Would you transcribe the whole listing exactly, minus its pictures?
%%
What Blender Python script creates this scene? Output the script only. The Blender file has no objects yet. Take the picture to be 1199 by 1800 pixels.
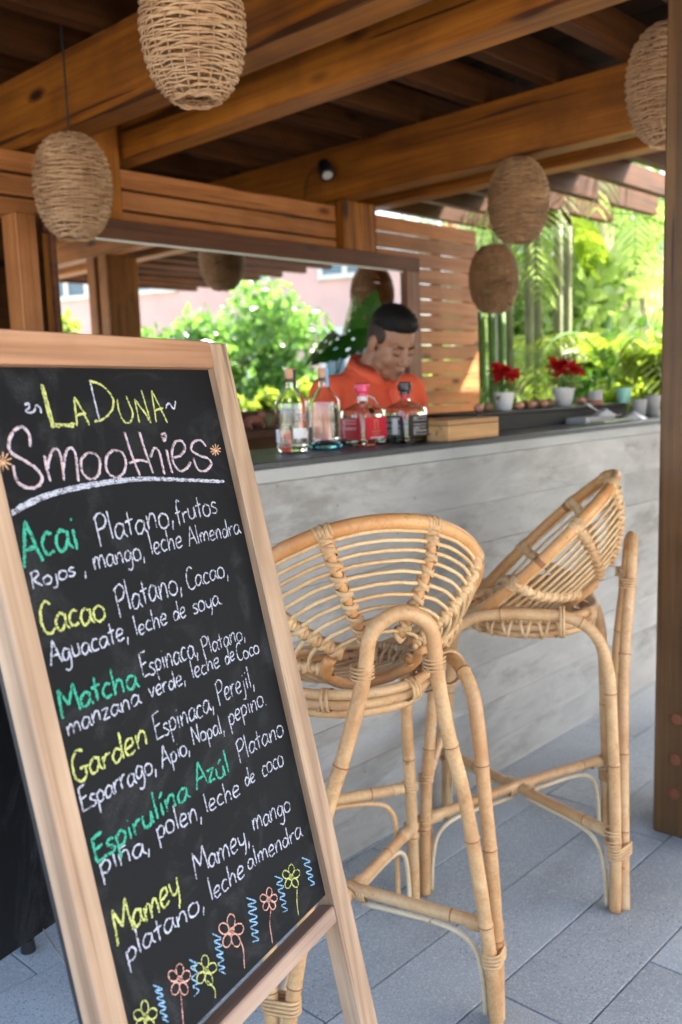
import bpy, math, random
import numpy as np
from mathutils import Vector, Matrix
random.seed(7); rng = np.random.default_rng(7)
R = math.radians
sc = bpy.context.scene
COL = sc.collection

# ---------------------------------------------------------------- camera
FPX, CX, CY, EYE = 1624.41, 599.5, 900.0, 1.30
pitch, roll, yaw = .128404, -.0384631, .7568787
Fv = np.array([math.cos(yaw)*math.cos(pitch), math.sin(yaw)*math.cos(pitch), -math.sin(pitch)])
r0 = np.array([math.sin(yaw), -math.cos(yaw), 0]); u0 = np.cross(r0, Fv)
Rv = r0*math.cos(roll)+u0*math.sin(roll); Uv = -r0*math.sin(roll)+u0*math.cos(roll)
CAM = np.array([0, 0, EYE])
cam = bpy.data.cameras.new('camera'); camo = bpy.data.objects.new('camera', cam); COL.objects.link(camo)
camo.matrix_world = Matrix([[Rv[0], Uv[0], -Fv[0], 0], [Rv[1], Uv[1], -Fv[1], 0], [Rv[2], Uv[2], -Fv[2], EYE], [0, 0, 0, 1]])
cam.sensor_fit = 'VERTICAL'; cam.sensor_height = 36; cam.lens = FPX/1800*36
cam.clip_start = .05; cam.clip_end = 600
cam.dof.use_dof = True; cam.dof.focus_distance = 1.40; cam.dof.aperture_fstop = 4.3
sc.camera = camo

def ray(x, y): return Rv*(x-CX)+Uv*(CY-y)+Fv*FPX
def at(x, y, X=None, Y=None, Z=None):           # where the view line of a photograph pixel meets a wall, floor or shelf
    d = ray(x, y); i, v = (0, X) if X is not None else (1, Y) if Y is not None else (2, Z)
    return CAM+d*((v-CAM[i])/d[i])
def atp(x, y, P, n):
    d = ray(x, y); P = np.array(P, float); n = np.array(n, float)
    return CAM+d*(((P-CAM)@n)/(d@n))

# ---------------------------------------------------------------- light
SUN_DIR = Vector((.62, -.46, .76)).normalized()
elev = math.asin(SUN_DIR.z); azim = math.atan2(SUN_DIR.x, SUN_DIR.y)
w = bpy.data.worlds.new('World'); sc.world = w; w.use_nodes = True
nt = w.node_tree; nt.nodes.clear()
sky = nt.nodes.new('ShaderNodeTexSky'); sky.sky_type = 'NISHITA'; sky.sun_disc = False
sky.sun_elevation = elev; sky.sun_rotation = azim; sky.air_density = 1.0; sky.dust_density = 4.0
bg = nt.nodes.new('ShaderNodeBackground'); bg.inputs['Strength'].default_value = .15
wo = nt.nodes.new('ShaderNodeOutputWorld')
nt.links.new(sky.outputs[0], bg.inputs[0]); nt.links.new(bg.outputs[0], wo.inputs[0])
sun = bpy.data.lights.new('sun', 'SUN'); sun.energy = 4.0; sun.angle = R(.5); sun.color = (1, .95, .86)
suno = bpy.data.objects.new('sun', sun); COL.objects.link(suno)
suno.rotation_euler = SUN_DIR.to_track_quat('Z', 'Y').to_euler()
vs = sc.view_settings; vs.view_transform = 'Standard'; vs.look = 'None'; vs.exposure = 2.9; vs.gamma = 1
vs.use_curve_mapping = False
cy = sc.cycles
cy.use_denoising = True
try: cy.denoiser = 'OPENIMAGEDENOISE'
except Exception: pass
cy.max_bounces = 10; cy.diffuse_bounces = 5; cy.glossy_bounces = 5; cy.transmission_bounces = 8; cy.transparent_max_bounces = 12
cy.caustics_reflective = False; cy.caustics_refractive = False; cy.sample_clamp_indirect = 8

# ---------------------------------------------------------------- materials
def newmat(name):
    m = bpy.data.materials.new(name); m.use_nodes = True; m.node_tree.nodes.clear()
    return m
class NT:
    def __init__(s, m): s.t = m.node_tree; s.n = s.t.nodes
    def node(s, ty, ins=None, **kw):
        n = s.n.new(ty)
        for k, v in kw.items(): setattr(n, k, v)
        for k, v in (ins or {}).items():
            if hasattr(v, 'is_output'): s.t.links.new(v, n.inputs[k])
            else: n.inputs[k].default_value = v
        return n
    def ramp(s, fac, stops):
        n = s.n.new('ShaderNodeValToRGB'); s.t.links.new(fac, n.inputs[0]); e = n.color_ramp.elements
        while len(e) < len(stops): e.new(.5)
        for el, (p, c) in zip(e, stops): el.position = p; el.color = (*c, 1) if len(c) == 3 else c
        return n.outputs[0]
    def coords(s, scale, rnd=True, kind='Object'):
        tc = s.node('ShaderNodeTexCoord'); o = tc.outputs[kind]
        if rnd:
            oi = s.node('ShaderNodeObjectInfo')
            mu = s.node('ShaderNodeMath', {0: oi.outputs['Random'], 1: 37.0}, operation='MULTIPLY')
            ad = s.node('ShaderNodeVectorMath', {0: o, 1: mu.outputs[0]}, operation='ADD'); o = ad.outputs[0]
        mp = s.node('ShaderNodeMapping', {'Vector': o, 'Scale': scale})
        return mp.outputs[0]
    def noise(s, vec, scale, detail=4, rough=.55, dist=0):
        return s.node('ShaderNodeTexNoise', {'Vector': vec, 'Scale': scale, 'Detail': detail, 'Roughness': rough, 'Distortion': dist}).outputs[0]
    def mix(s, fac, a, b, bt='MIX'):
        n = s.n.new('ShaderNodeMix'); n.data_type = 'RGBA'; n.blend_type = bt
        for k, v in ((0, fac), (6, a), (7, b)):
            if hasattr(v, 'is_output'): s.t.links.new(v, n.inputs[k])
            else: n.inputs[k].default_value = v if not isinstance(v, tuple) or len(v) == 4 else (*v, 1)
        return n.outputs[2]
    def bump(s, h, strength=.3, dist=.002):
        return s.node('ShaderNodeBump', {'Height': h, 'Strength': strength, 'Distance': dist}).outputs[0]
    def out(s, sh): o = s.n.new('ShaderNodeOutputMaterial'); s.t.links.new(sh, o.inputs[0])
    def bsdf(s, col, rough=.5, normal=None, **ins):
        d = {'Base Color': col if hasattr(col, 'is_output') else (*col, 1) if len(col) == 3 else col, 'Roughness': rough}
        d.update(ins)
        if normal is not None: d['Normal'] = normal
        return s.node('ShaderNodeBsdfPrincipled', d).outputs[0]

def M_plain(name, col, rough=.5, noise=0, nscale=30, **ins):
    m = newmat(name); t = NT(m)
    c = (*col, 1)
    nrm = None
    if noise:
        v = t.coords((1, 1, 1)); nz = t.noise(v, nscale)
        c = t.ramp(nz, [(.25, tuple(x*(1-noise) for x in col)), (.75, tuple(min(1, x*(1+noise)) for x in col))])
        nrm = t.bump(nz, .15, .001)
    t.out(t.bsdf(c, rough, nrm, **ins)); return m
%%
=== TASK SOLUTION ===
What Blender Python script creates this scene? Output the script only. The Blender file has no objects yet. Take the picture to be 1199 by 1800 pixels.
import bpy, math, random
import numpy as np
from mathutils import Vector, Matrix
random.seed(7); rng = np.random.default_rng(7)
R = math.radians
sc = bpy.context.scene
COL = sc.collection

# ---------------------------------------------------------------- camera
FPX, CX, CY, EYE = 1624.41, 599.5, 900.0, 1.30
pitch, roll, yaw = .128404, -.0384631, .7568787
Fv = np.array([math.cos(yaw)*math.cos(pitch), math.sin(yaw)*math.cos(pitch), -math.sin(pitch)])
r0 = np.array([math.sin(yaw), -math.cos(yaw), 0]); u0 = np.cross(r0, Fv)
Rv = r0*math.cos(roll)+u0*math.sin(roll); Uv = -r0*math.sin(roll)+u0*math.cos(roll)
CAM = np.array([0, 0, EYE])
cam = bpy.data.cameras.new('camera'); camo = bpy.data.objects.new('camera', cam); COL.objects.link(camo)
camo.matrix_world = Matrix([[Rv[0], Uv[0], -Fv[0], 0], [Rv[1], Uv[1], -Fv[1], 0], [Rv[2], Uv[2], -Fv[2], EYE], [0, 0, 0, 1]])
cam.sensor_fit = 'VERTICAL'; cam.sensor_height = 36; cam.lens = FPX/1800*36
cam.clip_start = .05; cam.clip_end = 600
cam.dof.use_dof = True; cam.dof.focus_distance = 1.40; cam.dof.aperture_fstop = 4.3
sc.camera = camo

def ray(x, y): return Rv*(x-CX)+Uv*(CY-y)+Fv*FPX
def at(x, y, X=None, Y=None, Z=None):           # where the view line of a photograph pixel meets a wall, floor or shelf
    d = ray(x, y); i, v = (0, X) if X is not None else (1, Y) if Y is not None else (2, Z)
    return CAM+d*((v-CAM[i])/d[i])
def atp(x, y, P, n):
    d = ray(x, y); P = np.array(P, float); n = np.array(n, float)
    return CAM+d*(((P-CAM)@n)/(d@n))

# ---------------------------------------------------------------- light
SUN_DIR = Vector((.62, -.46, .76)).normalized()
elev = math.asin(SUN_DIR.z); azim = math.atan2(SUN_DIR.x, SUN_DIR.y)
w = bpy.data.worlds.new('World'); sc.world = w; w.use_nodes = True
nt = w.node_tree; nt.nodes.clear()
sky = nt.nodes.new('ShaderNodeTexSky'); sky.sky_type = 'NISHITA'; sky.sun_disc = False
sky.sun_elevation = elev; sky.sun_rotation = azim; sky.air_density = 1.0; sky.dust_density = 4.0
bg = nt.nodes.new('ShaderNodeBackground'); bg.inputs['Strength'].default_value = .15
wo = nt.nodes.new('ShaderNodeOutputWorld')
nt.links.new(sky.outputs[0], bg.inputs[0]); nt.links.new(bg.outputs[0], wo.inputs[0])
sun = bpy.data.lights.new('sun', 'SUN'); sun.energy = 4.0; sun.angle = R(.5); sun.color = (1, .95, .86)
suno = bpy.data.objects.new('sun', sun); COL.objects.link(suno)
suno.rotation_euler = SUN_DIR.to_track_quat('Z', 'Y').to_euler()
vs = sc.view_settings; vs.view_transform = 'Standard'; vs.look = 'None'; vs.exposure = 2.9; vs.gamma = 1
vs.use_curve_mapping = False
cy = sc.cycles
cy.use_denoising = True
try: cy.denoiser = 'OPENIMAGEDENOISE'
except Exception: pass
cy.max_bounces = 10; cy.diffuse_bounces = 5; cy.glossy_bounces = 5; cy.transmission_bounces = 8; cy.transparent_max_bounces = 12
cy.caustics_reflective = False; cy.caustics_refractive = False; cy.sample_clamp_indirect = 8

# ---------------------------------------------------------------- materials
def newmat(name):
    m = bpy.data.materials.new(name); m.use_nodes = True; m.node_tree.nodes.clear()
    return m
class NT:
    def __init__(s, m): s.t = m.node_tree; s.n = s.t.nodes
    def node(s, ty, ins=None, **kw):
        n = s.n.new(ty)
        for k, v in kw.items(): setattr(n, k, v)
        for k, v in (ins or {}).items():
            if hasattr(v, 'is_output'): s.t.links.new(v, n.inputs[k])
            else: n.inputs[k].default_value = v
        return n
    def ramp(s, fac, stops):
        n = s.n.new('ShaderNodeValToRGB'); s.t.links.new(fac, n.inputs[0]); e = n.color_ramp.elements
        while len(e) < len(stops): e.new(.5)
        for el, (p, c) in zip(e, stops): el.position = p; el.color = (*c, 1) if len(c) == 3 else c
        return n.outputs[0]
    def coords(s, scale, rnd=True, kind='Object'):
        tc = s.node('ShaderNodeTexCoord'); o = tc.outputs[kind]
        if rnd:
            oi = s.node('ShaderNodeObjectInfo')
            mu = s.node('ShaderNodeMath', {0: oi.outputs['Random'], 1: 37.0}, operation='MULTIPLY')
            ad = s.node('ShaderNodeVectorMath', {0: o, 1: mu.outputs[0]}, operation='ADD'); o = ad.outputs[0]
        mp = s.node('ShaderNodeMapping', {'Vector': o, 'Scale': scale})
        return mp.outputs[0]
    def noise(s, vec, scale, detail=4, rough=.55, dist=0):
        return s.node('ShaderNodeTexNoise', {'Vector': vec, 'Scale': scale, 'Detail': detail, 'Roughness': rough, 'Distortion': dist}).outputs[0]
    def mix(s, fac, a, b, bt='MIX'):
        n = s.n.new('ShaderNodeMix'); n.data_type = 'RGBA'; n.blend_type = bt
        for k, v in ((0, fac), (6, a), (7, b)):
            if hasattr(v, 'is_output'): s.t.links.new(v, n.inputs[k])
            else: n.inputs[k].default_value = v if not isinstance(v, tuple) or len(v) == 4 else (*v, 1)
        return n.outputs[2]
    def bump(s, h, strength=.3, dist=.002):
        return s.node('ShaderNodeBump', {'Height': h, 'Strength': strength, 'Distance': dist}).outputs[0]
    def out(s, sh): o = s.n.new('ShaderNodeOutputMaterial'); s.t.links.new(sh, o.inputs[0])
    def bsdf(s, col, rough=.5, normal=None, **ins):
        d = {'Base Color': col if hasattr(col, 'is_output') else (*col, 1) if len(col) == 3 else col, 'Roughness': rough}
        d.update(ins)
        if normal is not None: d['Normal'] = normal
        return s.node('ShaderNodeBsdfPrincipled', d).outputs[0]

def M_plain(name, col, rough=.5, noise=0, nscale=30, **ins):
    m = newmat(name); t = NT(m)
    c = (*col, 1)
    nrm = None
    if noise:
        v = t.coords((1, 1, 1)); nz = t.noise(v, nscale)
        c = t.ramp(nz, [(.25, tuple(x*(1-noise) for x in col)), (.75, tuple(min(1, x*(1+noise)) for x in col))])
        nrm = t.bump(nz, .15, .001)
    t.out(t.bsdf(c, rough, nrm, **ins)); return m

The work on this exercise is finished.